Because Good Friday tells the truth about the cost of love, the depth of human disorder, and the terrible seriousness of sin. But it also tells the truth that what is handed over to God is not lost. In Christ, it is taken up into something larger. The cross is not the glorification of pain. It is the place where love goes to war with sin and death by refusing their terms.

So yes, letting go can feel like loss. It can feel like losing an identity, a defense, a familiar way of moving through the world. It can feel like standing in the silence after something has been stripped away, before anything new has taken shape. It can feel like Good Friday: unresolved, exposed, and without immediate consolation.

Whether you believe in the Scriptures literally or metaphorically, the Christian claim is that this is not emptiness for its own sake.

It is the severe mercy by which God loosens our grip on what cannot save us.

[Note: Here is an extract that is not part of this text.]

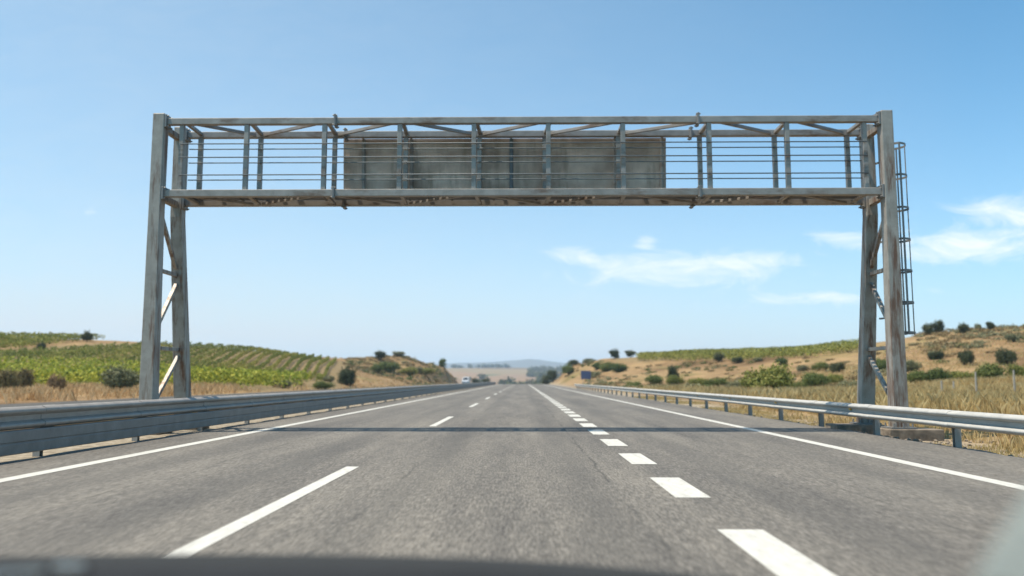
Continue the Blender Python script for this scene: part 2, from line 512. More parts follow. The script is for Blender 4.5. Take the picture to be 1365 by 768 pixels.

And so we do not rush past Good Friday. We stay with it long enough to see what it reveals: that surrender is not always defeat; that what dies is not always what is most true; that the body itself can become a place where grace slowly teaches us not to cling to what fear once made necessary.

Not yet Easter.
Not yet fullness.
Not yet the final word.

But already, in Christ, the logic of death has been broken.

And that is why what is surrendered to God is never merely lost.
It is judged, purified, and returned as new life.